Robert Badinter, ancien garde des Sceaux

à franceinfo

J'ai été très frappé par le fait que la procureure de la Cour pénale internationale se soit immédiatement occupée de réunir les preuves des crimes de guerre commis.

Qui pourra être jugé un jour ?

Tous les criminels seront jugés. Nous sommes dans un domaine d'imprescriptibilité. Il arrive que la justice soit lente. Mais le fait qu'elle existe suffit à rendre l'avis. Je ne parle pas de Poutine, son sort est particulier, c'est un chef d'Etat, donc il faut qu'il perde le pouvoir pour être jugé. Je parle de tous les complices, les décideurs, les chefs d'état-major, les officiers supérieurs, les financiers, ceux qui construisent les armements nécessaires. Tous ceux-là sont susceptibles de comparaître devant des juridictions pénales internationales. L'imprescriptibilité, cela veut dire que le temps écoulé ne change rien à la responsabilité de ceux qui ont été les décideurs et complices.

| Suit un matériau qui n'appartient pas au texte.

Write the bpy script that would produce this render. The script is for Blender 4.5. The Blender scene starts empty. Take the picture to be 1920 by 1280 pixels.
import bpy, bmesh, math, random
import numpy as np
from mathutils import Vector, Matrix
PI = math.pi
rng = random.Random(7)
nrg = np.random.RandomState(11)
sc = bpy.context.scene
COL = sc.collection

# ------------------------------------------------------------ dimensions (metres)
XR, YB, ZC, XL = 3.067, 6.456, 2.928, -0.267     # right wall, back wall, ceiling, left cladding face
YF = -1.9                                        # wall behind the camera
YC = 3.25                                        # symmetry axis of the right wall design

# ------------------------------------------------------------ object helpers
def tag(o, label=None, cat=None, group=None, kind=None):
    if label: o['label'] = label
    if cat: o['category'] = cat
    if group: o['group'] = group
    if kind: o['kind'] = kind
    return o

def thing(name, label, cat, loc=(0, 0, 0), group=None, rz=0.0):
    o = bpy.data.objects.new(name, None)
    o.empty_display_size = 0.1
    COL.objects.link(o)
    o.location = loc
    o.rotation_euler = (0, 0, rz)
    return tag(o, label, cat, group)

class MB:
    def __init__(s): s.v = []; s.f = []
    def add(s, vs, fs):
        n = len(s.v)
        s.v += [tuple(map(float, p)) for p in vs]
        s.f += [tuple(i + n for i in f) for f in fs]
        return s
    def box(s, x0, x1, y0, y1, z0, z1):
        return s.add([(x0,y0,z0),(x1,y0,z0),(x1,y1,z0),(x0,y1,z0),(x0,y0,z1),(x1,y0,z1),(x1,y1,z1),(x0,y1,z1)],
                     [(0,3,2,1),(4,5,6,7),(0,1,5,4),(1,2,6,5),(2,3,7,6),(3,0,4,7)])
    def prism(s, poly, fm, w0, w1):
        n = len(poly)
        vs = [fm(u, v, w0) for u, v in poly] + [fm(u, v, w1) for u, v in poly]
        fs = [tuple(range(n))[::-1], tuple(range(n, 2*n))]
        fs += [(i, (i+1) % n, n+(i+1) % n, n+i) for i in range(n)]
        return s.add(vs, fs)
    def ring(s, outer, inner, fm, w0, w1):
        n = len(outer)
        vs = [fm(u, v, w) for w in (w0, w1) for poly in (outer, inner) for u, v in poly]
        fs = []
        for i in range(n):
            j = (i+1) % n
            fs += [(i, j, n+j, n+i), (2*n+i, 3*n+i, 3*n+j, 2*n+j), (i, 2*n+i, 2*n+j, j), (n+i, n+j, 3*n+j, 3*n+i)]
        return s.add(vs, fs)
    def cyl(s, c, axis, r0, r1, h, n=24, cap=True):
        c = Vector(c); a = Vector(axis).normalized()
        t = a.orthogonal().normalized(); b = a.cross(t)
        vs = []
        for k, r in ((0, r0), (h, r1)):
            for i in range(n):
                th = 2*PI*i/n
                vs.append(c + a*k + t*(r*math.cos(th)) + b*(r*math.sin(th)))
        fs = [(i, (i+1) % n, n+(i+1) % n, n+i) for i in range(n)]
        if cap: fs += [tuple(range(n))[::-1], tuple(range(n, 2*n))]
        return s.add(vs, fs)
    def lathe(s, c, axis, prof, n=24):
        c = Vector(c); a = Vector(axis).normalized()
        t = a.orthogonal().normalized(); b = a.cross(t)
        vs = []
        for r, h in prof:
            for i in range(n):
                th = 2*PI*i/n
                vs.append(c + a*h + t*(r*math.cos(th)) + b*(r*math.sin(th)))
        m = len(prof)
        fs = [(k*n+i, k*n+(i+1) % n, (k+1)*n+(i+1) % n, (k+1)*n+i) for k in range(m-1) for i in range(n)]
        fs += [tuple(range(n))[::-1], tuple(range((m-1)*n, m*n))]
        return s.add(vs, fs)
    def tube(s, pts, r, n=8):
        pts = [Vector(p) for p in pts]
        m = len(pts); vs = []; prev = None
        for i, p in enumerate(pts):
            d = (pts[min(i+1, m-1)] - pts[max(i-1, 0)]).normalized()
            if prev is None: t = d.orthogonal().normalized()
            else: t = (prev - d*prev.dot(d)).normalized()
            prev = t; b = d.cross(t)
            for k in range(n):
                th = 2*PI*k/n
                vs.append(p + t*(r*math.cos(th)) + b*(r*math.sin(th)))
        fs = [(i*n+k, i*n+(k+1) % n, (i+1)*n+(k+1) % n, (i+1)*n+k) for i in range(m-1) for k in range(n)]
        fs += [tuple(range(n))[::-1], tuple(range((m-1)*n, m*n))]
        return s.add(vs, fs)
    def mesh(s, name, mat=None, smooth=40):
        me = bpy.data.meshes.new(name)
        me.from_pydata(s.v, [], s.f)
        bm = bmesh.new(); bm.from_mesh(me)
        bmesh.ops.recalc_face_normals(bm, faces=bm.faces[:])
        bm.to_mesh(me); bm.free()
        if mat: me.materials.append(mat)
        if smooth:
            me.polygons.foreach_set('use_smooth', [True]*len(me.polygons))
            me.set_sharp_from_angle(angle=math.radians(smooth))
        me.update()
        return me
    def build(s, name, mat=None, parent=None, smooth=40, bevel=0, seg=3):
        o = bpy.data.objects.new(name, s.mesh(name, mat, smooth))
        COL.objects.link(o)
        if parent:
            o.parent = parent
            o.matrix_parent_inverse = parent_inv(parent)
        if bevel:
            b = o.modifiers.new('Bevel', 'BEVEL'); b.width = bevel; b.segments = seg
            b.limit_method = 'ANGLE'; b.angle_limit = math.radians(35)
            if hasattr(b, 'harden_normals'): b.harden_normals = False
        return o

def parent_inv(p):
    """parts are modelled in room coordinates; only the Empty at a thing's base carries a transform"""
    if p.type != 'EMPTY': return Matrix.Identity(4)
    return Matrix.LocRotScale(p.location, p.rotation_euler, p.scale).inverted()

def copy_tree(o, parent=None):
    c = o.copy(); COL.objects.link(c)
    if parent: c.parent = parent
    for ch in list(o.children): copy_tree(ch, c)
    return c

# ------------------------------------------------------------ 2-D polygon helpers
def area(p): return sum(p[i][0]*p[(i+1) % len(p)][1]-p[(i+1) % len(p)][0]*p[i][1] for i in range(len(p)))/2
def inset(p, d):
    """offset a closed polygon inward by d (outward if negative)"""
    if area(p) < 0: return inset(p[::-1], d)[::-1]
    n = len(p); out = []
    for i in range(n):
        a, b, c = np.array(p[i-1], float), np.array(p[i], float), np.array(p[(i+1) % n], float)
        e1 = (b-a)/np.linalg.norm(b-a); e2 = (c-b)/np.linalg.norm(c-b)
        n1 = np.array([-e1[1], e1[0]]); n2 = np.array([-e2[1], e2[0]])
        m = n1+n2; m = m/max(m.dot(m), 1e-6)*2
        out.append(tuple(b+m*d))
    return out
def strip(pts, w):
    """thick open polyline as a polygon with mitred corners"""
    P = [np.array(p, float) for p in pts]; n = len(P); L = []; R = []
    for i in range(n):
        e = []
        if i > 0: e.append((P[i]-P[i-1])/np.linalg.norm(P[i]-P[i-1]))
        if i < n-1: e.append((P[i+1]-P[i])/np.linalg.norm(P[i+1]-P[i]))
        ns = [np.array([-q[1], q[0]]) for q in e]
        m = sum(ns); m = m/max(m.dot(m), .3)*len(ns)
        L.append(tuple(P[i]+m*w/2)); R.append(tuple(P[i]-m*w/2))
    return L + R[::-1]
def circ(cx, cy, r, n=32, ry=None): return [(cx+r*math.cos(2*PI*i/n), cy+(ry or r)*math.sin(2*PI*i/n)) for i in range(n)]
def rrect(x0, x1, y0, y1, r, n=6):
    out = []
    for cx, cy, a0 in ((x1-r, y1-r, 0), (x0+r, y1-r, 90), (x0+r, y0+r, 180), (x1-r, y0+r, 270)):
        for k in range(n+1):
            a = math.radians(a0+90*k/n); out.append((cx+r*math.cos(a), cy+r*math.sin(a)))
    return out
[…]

Ils doivent donc tous se méfier ?

La justice les retrouvera. La justice internationale est souvent lente par rapport aux crimes mais quand elle se met en marche, et inévitablement elle se mettra en marche, à ce moment-là l'heure viendra de la reddition des comptes. Jamais ni Goering, ni Keitel, ni Ribbentrop n'auraient pensé se retrouver dans le box des accusés à Nuremberg.

Le 24 avril aura lieu le second tour de la présidentielle en France. Emmanuel Macron est face à Marine Le Pen. Allez-vous appeler à faire barrage contre l'extrême droite ?

Cela va de soi. Je voterai pour monsieur Macron. C'est aussi clair que possible.

"L'heure est trop grave et le choix trop important. Je voterai pour monsieur Macron."

Robert Badinter, ancien garde des Sceaux

à franceinfo

Jean-Luc Mélenchon a déclaré le soir du premier tour, "pas une seule voix à Marine Le Pen", mais n'a pas appelé à voter pour Emmanuel Macron. Qu'en pensez-vous ?

Nous avons appartenu au même groupe, je le connais de longue date, c'est un puissant orateur. Chacun prend ses responsabilités. Libre à lui de considérer que l'abstention à l'égard de madame Le Pen suffit. Moi je réponds, faites l'addition des voix possibles des lepénistes, de tous ceux qui ont voté pour monsieur Zemmour et d'autres encore. Ne prenons pas de risque avec la liberté. Il faut voter monsieur Macron dans ces circonstances-là.